COLLECTED MATERIAL:

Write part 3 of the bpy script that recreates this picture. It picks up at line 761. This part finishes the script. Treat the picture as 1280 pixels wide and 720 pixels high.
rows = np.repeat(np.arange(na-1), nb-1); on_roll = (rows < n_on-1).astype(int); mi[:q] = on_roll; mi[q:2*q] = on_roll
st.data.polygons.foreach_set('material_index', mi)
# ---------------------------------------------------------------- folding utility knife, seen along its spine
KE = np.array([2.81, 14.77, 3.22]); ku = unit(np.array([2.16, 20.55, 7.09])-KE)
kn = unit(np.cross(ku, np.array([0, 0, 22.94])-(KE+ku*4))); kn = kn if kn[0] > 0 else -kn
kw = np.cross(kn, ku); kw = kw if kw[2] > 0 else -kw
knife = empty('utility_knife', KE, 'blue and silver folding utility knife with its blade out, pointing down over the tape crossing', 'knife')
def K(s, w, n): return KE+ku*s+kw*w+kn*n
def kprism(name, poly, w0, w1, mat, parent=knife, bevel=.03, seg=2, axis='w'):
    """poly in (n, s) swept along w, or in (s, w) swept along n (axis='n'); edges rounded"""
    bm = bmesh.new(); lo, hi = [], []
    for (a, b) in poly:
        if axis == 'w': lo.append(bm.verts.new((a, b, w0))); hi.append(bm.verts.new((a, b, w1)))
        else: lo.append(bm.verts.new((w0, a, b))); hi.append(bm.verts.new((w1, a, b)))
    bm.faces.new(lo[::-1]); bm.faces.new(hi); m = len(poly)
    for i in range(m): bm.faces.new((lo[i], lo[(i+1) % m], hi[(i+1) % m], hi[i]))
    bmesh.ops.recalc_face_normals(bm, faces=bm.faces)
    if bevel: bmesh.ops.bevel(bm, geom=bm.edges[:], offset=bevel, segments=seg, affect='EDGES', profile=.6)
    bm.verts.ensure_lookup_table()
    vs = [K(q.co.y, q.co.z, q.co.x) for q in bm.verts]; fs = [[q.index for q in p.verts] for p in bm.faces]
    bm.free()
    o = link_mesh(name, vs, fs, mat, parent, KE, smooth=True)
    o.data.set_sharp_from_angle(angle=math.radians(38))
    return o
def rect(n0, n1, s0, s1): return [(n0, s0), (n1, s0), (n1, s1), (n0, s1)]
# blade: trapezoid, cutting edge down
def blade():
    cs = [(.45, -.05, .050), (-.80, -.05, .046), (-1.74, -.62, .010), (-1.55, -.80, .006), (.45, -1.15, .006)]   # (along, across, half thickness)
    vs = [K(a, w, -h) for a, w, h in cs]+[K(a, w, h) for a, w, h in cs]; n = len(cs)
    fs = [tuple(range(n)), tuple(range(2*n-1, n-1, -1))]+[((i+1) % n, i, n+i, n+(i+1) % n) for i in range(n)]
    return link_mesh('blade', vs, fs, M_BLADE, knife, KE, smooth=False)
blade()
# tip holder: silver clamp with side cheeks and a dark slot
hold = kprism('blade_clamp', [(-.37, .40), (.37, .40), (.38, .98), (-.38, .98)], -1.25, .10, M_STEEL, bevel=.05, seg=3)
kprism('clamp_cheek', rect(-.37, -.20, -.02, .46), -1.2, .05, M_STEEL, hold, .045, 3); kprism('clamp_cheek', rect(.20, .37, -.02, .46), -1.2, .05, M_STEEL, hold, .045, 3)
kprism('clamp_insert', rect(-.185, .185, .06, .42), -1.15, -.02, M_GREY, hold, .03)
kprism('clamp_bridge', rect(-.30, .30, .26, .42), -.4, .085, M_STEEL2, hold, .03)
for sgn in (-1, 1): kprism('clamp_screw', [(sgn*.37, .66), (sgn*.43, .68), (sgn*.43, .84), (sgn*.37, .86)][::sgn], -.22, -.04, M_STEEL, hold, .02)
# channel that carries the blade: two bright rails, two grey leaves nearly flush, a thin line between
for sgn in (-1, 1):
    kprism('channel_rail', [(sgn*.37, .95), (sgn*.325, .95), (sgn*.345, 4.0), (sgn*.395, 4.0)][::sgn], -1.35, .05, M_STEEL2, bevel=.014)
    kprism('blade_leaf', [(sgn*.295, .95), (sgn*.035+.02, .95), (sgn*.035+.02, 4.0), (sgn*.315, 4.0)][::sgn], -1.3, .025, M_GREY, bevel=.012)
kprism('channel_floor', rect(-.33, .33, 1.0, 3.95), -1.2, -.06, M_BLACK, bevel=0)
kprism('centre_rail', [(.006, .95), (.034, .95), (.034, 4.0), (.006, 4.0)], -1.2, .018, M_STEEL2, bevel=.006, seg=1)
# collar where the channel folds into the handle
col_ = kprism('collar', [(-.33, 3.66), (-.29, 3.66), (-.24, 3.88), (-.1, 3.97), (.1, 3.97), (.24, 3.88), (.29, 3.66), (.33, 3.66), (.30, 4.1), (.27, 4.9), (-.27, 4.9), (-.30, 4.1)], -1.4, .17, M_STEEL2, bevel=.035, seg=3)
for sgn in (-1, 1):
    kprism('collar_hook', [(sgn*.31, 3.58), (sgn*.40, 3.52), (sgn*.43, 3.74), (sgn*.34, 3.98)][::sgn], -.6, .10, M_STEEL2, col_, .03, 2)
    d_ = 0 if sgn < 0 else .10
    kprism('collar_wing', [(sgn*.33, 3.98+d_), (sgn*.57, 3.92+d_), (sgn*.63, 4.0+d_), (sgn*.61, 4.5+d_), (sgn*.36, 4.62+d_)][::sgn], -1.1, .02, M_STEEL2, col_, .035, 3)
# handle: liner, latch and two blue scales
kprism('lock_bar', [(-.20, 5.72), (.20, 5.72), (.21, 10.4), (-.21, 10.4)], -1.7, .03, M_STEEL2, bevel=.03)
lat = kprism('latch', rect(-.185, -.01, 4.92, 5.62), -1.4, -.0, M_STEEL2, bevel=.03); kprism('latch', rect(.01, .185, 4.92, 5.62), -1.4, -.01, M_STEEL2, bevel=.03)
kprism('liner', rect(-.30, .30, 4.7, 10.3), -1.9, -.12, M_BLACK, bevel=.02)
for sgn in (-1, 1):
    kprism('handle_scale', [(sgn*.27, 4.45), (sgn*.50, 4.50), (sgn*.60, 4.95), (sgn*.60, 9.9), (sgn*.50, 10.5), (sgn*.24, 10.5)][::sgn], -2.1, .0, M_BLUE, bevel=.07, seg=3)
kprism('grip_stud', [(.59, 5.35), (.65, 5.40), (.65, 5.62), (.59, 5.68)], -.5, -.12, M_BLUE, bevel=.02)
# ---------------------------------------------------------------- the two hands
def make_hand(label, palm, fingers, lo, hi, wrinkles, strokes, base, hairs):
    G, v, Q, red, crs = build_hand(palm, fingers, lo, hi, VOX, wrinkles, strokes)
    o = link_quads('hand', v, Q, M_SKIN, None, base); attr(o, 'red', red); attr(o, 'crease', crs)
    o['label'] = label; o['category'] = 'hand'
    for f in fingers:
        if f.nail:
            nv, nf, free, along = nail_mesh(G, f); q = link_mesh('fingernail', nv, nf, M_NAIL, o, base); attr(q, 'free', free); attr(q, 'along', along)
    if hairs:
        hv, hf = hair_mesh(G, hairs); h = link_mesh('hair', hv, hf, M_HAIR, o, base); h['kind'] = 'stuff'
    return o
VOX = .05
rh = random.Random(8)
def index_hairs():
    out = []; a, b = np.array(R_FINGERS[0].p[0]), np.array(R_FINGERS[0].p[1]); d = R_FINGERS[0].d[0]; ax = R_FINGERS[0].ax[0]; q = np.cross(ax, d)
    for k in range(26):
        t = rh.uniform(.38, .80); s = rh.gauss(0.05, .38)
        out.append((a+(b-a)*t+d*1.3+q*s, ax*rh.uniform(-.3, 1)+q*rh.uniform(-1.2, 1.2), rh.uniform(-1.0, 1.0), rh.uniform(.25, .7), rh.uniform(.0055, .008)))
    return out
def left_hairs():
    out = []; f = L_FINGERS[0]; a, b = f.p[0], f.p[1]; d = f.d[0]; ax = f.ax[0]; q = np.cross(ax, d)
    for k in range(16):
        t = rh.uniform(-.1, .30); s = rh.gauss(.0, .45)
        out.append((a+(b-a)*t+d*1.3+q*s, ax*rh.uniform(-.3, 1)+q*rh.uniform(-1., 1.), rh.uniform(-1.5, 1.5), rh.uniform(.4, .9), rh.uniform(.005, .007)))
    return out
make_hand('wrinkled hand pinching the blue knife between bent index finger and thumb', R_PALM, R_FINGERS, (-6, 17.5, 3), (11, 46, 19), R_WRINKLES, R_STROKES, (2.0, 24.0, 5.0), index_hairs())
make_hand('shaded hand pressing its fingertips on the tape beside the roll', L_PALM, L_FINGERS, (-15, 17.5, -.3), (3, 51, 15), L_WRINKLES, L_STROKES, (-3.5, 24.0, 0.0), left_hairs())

GOAL: How many lines of the listing above include the word "that"? State the number and nothing else.

EXPECTED ANSWER: 2